Thursday, September 29, 2016

No Abuse of Discretion To Deny Post Conviction Petition Without Evidentiary Hearing

Morrow v. State, Minn.S.Ct., 9/21/2016.  Mr. Morrow filed this post conviction action, on time, challenging the representation that he received from his appellate counsel.  He said that appellate counsel had rendered ineffective assistance of counsel by failing to raise these five issues:
(1) the sufficiency of the evidence; (2) prosecutorial misconduct; (3) ineffective assistance of trial counsel; (4) instructional error on the driveby-shooting counts; and (5) the possible violation of a statute prohibiting multiple overlapping convictions, Minn. Stat. § 609.04 (2014).
The post conviction court denied the petition in its entirety without holding an evidentiary hearing.
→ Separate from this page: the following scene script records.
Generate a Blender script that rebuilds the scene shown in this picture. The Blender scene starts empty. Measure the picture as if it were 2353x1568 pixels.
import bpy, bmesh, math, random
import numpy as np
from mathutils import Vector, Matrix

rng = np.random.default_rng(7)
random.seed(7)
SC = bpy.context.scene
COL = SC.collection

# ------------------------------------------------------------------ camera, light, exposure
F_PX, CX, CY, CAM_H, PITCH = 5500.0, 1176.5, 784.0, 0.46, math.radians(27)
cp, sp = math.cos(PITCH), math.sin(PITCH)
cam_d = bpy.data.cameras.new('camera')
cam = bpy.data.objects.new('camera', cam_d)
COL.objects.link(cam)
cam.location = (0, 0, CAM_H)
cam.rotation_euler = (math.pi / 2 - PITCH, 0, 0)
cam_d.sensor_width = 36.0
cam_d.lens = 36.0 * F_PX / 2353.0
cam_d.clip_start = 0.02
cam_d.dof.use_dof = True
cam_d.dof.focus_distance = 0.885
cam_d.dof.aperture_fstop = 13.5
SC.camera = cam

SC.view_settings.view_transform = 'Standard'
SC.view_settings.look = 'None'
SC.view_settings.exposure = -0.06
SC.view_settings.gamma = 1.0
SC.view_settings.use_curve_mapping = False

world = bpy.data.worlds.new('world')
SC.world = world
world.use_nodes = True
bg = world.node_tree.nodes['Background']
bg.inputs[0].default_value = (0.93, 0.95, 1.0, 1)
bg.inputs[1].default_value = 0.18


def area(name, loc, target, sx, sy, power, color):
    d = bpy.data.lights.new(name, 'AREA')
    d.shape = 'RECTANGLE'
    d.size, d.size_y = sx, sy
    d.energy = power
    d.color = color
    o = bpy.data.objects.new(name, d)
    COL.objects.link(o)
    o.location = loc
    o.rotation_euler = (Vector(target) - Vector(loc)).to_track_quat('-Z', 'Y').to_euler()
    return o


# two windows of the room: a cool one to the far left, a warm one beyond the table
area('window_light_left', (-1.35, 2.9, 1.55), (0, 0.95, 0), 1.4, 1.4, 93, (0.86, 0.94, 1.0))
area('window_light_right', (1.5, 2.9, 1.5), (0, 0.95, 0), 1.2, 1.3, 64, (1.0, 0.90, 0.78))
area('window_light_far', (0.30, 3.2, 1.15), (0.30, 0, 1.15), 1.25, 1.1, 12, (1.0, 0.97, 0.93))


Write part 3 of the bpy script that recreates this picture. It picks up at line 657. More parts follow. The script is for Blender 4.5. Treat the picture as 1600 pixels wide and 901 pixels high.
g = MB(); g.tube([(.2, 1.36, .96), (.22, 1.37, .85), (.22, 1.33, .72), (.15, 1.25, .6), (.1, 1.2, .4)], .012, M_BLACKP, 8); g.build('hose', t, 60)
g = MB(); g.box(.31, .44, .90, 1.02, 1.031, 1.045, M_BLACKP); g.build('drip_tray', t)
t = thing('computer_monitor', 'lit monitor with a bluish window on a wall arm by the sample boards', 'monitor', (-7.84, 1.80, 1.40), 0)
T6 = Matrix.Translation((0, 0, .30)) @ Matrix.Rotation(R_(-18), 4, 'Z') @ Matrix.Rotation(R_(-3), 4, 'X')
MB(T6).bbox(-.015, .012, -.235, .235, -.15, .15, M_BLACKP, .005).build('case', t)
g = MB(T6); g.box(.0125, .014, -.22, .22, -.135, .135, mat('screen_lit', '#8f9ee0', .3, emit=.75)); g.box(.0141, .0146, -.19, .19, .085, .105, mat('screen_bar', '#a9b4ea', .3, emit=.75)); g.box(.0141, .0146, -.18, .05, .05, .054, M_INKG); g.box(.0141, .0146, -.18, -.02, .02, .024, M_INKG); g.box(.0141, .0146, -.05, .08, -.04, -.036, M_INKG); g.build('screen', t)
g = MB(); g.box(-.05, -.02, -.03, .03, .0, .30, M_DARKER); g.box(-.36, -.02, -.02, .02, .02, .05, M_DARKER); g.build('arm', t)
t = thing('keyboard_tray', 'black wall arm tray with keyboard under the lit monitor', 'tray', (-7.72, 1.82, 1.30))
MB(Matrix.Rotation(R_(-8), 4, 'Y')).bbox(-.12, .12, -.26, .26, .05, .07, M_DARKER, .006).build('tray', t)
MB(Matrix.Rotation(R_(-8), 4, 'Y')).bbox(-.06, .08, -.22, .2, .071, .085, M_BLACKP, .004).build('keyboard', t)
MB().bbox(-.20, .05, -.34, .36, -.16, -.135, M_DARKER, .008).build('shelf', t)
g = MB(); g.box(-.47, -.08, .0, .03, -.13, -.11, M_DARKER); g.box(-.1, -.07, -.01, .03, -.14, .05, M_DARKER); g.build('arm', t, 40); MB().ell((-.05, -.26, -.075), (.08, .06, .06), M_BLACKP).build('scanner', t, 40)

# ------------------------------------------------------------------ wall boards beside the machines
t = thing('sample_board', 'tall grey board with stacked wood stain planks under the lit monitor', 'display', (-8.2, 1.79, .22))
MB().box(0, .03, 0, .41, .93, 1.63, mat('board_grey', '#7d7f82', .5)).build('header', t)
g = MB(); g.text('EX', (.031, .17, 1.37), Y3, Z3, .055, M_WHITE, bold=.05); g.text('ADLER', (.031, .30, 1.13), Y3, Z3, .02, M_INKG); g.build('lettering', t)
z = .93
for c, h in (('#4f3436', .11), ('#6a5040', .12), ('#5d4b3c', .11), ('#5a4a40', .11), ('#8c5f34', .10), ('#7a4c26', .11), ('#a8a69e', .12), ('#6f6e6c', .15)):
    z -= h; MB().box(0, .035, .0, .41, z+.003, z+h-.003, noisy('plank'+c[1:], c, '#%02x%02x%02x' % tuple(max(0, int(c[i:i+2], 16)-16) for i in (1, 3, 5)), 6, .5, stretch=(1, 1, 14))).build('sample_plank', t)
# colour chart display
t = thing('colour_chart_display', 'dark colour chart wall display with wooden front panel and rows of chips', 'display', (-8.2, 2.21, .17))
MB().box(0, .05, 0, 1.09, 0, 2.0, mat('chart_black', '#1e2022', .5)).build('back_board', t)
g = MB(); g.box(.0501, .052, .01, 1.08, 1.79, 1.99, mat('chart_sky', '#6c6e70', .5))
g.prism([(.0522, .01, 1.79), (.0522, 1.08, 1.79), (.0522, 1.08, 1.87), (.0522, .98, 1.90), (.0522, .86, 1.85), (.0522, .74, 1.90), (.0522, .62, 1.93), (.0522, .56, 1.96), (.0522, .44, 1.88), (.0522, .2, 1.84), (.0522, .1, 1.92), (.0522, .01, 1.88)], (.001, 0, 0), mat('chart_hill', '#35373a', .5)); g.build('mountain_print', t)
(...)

To get a hearing, Mr. Morrow had to allege facts which if proved would satisfy the two requirements of Strickland v. Washington, 466 U.S. 668 (1984): counsel's performance fell below an objective standard of reasonableness, and absence appellate counsel's shoddy performance the outcome of his direct appeal would have been different.  Justice Stras jumps straight to this second requirement to affirm the summary dismissal of the petition.

Mr. Morrow had raised both a sufficiency and prosecutorial misconduct challenge in his pro se supplemental brief on his direct appeal. Appellate counsel was not obliged to take up either of those causes absent a showing that this failure "fell below an objective standard of reasonableness," which Justice Stras didn't address.  

Because the trial court did not sentence Mr. Morrow on the drive-by shooting conviction, there could be no prejudice to him as a result of any error in the court's instructions on that count.  See State v. Jackson, 773 N.W.2d 111 (Minn. 2009).

Finally, Mr. Morrow's argument that Minn.Stat. 609.04 required the trial court to convict and sentence him on the lowest degree of the offenses charged just didn't square with the language of the statute. Rather, all that the statute says is that the trial court could not have convicted Mr. Morrow of both the first and second degree murder counts for the same victim.